=== Supplied material ===
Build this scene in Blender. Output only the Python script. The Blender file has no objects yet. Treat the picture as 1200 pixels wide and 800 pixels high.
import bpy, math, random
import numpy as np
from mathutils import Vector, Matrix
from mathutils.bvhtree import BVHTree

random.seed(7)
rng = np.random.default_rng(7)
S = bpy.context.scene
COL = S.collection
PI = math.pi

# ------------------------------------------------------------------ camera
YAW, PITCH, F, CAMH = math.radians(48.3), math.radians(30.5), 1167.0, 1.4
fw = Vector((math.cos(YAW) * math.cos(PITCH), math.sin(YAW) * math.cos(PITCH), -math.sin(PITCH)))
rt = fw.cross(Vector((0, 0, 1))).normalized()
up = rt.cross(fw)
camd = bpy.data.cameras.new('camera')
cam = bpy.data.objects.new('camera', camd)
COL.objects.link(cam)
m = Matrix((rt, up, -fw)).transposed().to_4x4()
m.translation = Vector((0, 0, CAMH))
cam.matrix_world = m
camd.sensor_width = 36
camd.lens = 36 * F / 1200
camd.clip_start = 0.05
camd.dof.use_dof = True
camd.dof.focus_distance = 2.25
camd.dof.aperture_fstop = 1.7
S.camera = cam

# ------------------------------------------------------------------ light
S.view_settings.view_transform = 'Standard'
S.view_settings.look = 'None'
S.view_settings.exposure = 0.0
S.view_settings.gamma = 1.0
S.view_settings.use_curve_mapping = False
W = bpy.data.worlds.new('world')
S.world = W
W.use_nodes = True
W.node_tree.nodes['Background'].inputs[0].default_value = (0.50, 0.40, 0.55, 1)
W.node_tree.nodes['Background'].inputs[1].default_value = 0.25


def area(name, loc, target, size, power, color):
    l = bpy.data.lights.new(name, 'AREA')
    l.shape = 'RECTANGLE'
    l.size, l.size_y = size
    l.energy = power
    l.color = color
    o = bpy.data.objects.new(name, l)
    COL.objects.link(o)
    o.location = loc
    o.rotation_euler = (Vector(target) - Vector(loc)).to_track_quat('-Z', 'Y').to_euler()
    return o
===
** Problem statement **
Repeat the listing in full, keeping every line exactly as it is.

** Answer below **
Build this scene in Blender. Output only the Python script. The Blender file has no objects yet. Treat the picture as 1200 pixels wide and 800 pixels high.
import bpy, math, random
import numpy as np
from mathutils import Vector, Matrix
from mathutils.bvhtree import BVHTree

random.seed(7)
rng = np.random.default_rng(7)
S = bpy.context.scene
COL = S.collection
PI = math.pi

# ------------------------------------------------------------------ camera
YAW, PITCH, F, CAMH = math.radians(48.3), math.radians(30.5), 1167.0, 1.4
fw = Vector((math.cos(YAW) * math.cos(PITCH), math.sin(YAW) * math.cos(PITCH), -math.sin(PITCH)))
rt = fw.cross(Vector((0, 0, 1))).normalized()
up = rt.cross(fw)
camd = bpy.data.cameras.new('camera')
cam = bpy.data.objects.new('camera', camd)
COL.objects.link(cam)
m = Matrix((rt, up, -fw)).transposed().to_4x4()
m.translation = Vector((0, 0, CAMH))
cam.matrix_world = m
camd.sensor_width = 36
camd.lens = 36 * F / 1200
camd.clip_start = 0.05
camd.dof.use_dof = True
camd.dof.focus_distance = 2.25
camd.dof.aperture_fstop = 1.7
S.camera = cam

# ------------------------------------------------------------------ light
S.view_settings.view_transform = 'Standard'
S.view_settings.look = 'None'
S.view_settings.exposure = 0.0
S.view_settings.gamma = 1.0
S.view_settings.use_curve_mapping = False
W = bpy.data.worlds.new('world')
S.world = W
W.use_nodes = True
W.node_tree.nodes['Background'].inputs[0].default_value = (0.50, 0.40, 0.55, 1)
W.node_tree.nodes['Background'].inputs[1].default_value = 0.25


def area(name, loc, target, size, power, color):
    l = bpy.data.lights.new(name, 'AREA')
    l.shape = 'RECTANGLE'
    l.size, l.size_y = size
    l.energy = power
    l.color = color
    o = bpy.data.objects.new(name, l)
    COL.objects.link(o)
    o.location = loc
    o.rotation_euler = (Vector(target) - Vector(loc)).to_track_quat('-Z', 'Y').to_euler()
    return o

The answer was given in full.